The press release notes the past couple of year’s staggering quantity of mass layoffs, commenting that “job security [is] one of the union’s central focuses”. It includes thoughts from Eugenia Peruzzo, organising officer of the IWGB Game Workers Union, who comments that “recognition agreements lay the groundwork for a healthy relationship between the company and workers and rebalance the scale of powers after a few terrible years for the game industry and the redundancies we have seen happening at ZA/UM lately.” Peruzzo is confident that more UK videogame workers will unionise. “Rest assured that this is not a one off, but this is an avalanche in the making,” she says.

There’s a much fuller write-up of the situation on GamesIndustry.biz, which includes an interview with current ZA/UM president and Private Division co-founder Ed Tomaszewski. He observes of studio management’s negotiations with the emerging union “that when we did talk about it, it was clear that recognising a union was core to our values as a studio, to be providing fair working practices.”

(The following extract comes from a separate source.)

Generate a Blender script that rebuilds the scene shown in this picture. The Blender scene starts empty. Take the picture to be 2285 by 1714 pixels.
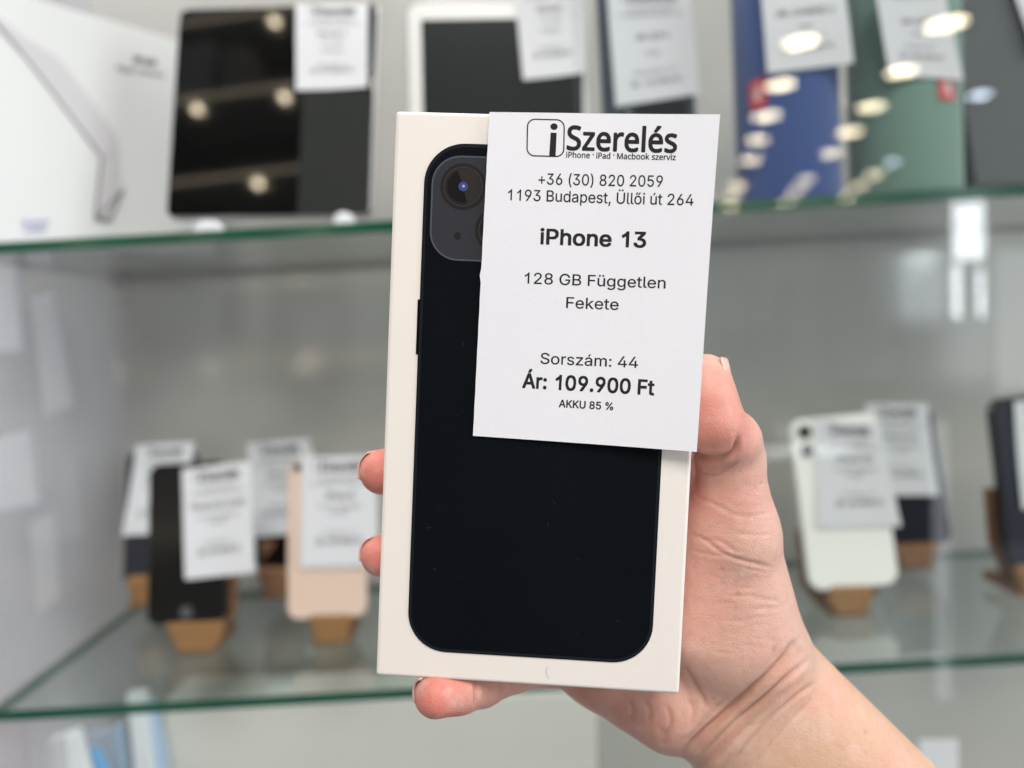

In the GI piece, Tomaszewski also pushes back a little against some of the accusations or “characterisations” levelled at ZA/UM by certain former staff. I imagine that said former staff will be pushing back against Tomaszewski in turn.

Viewing objectives in the journal in Zero Parades.
Image credit: ZA/UM

ZA/UM have lost many of the people who made Disco Elysium a hit, but according to Game Developer, they now have “almost 100” people on the books after laying off a quarter of the studio and cancelling a Disco Elysium expansion early last year. Their current project is Zero Parades, a colourful espionage CRPG James summarised as “Disco Elysium in glasses and a moustache”, adding that “it isn’t always clear whether Zero Parades is inspired by Disco Elysium or beholden to it.”

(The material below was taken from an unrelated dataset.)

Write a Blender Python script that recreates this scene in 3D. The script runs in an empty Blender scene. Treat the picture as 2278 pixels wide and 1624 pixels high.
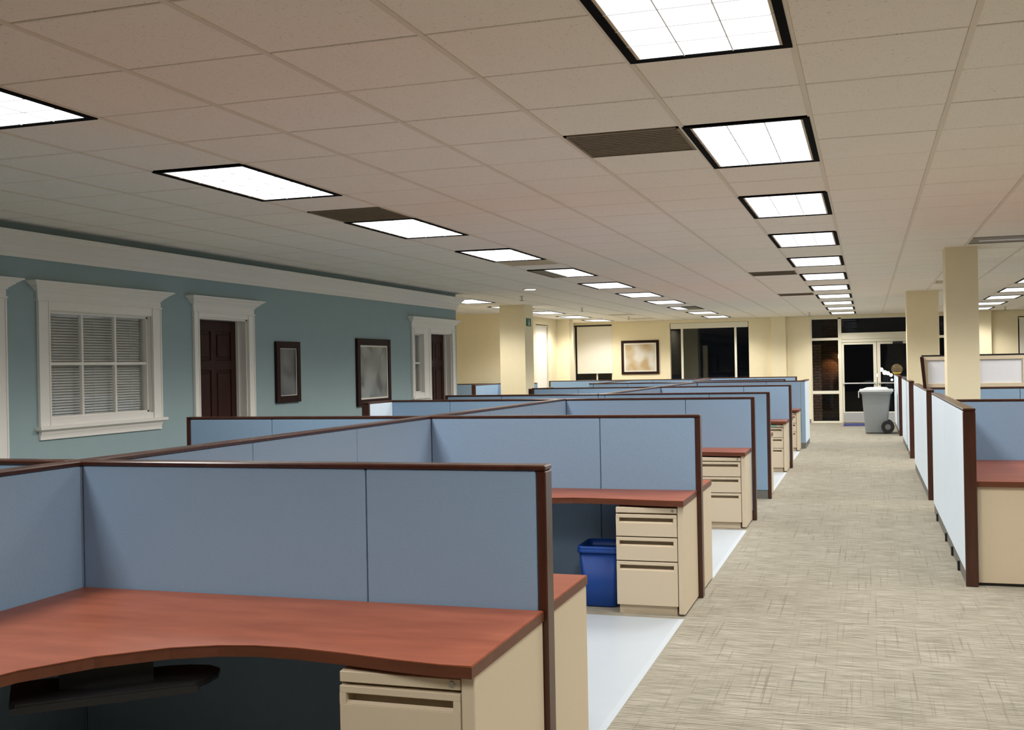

Many of the departed Disco Elysium staff are now working on spiritual successors of one kind or another. Over at Summer Eternal, several former ZA/UM staff including writers Argo Tuulik and Dora Klindžić are making Red Rooster, which was recently teased in curious book anthology form. Longdue Games are making Hopetown, a psychogeogratuitous RPG which Nic summarised as “Nathan Barley on the bus”; their trueblood Disco complement includes ZA/UM’s co-founder Martin Luiga, plus Piotr Sobolewski from outsourcing team Knights of Unity. Dark Math Games boast of former Disco motion graphic designer Timo Albert and former ZA/UM producer and investor Kaur Kender; they’re making the recently renamed Tangerine Antarctic, which has a “dopamine buffet”.

I offer this summary to the next RPS staffer to write about ZA/UM-related matters, in frail hope that the situation won’t be anymore complicated by then. Oh god, I’ve just remembered we haven’t yet found out what former Disco writer Robert Kurvitz and artist Aleksander Rostov are making at their new outfit Red Info.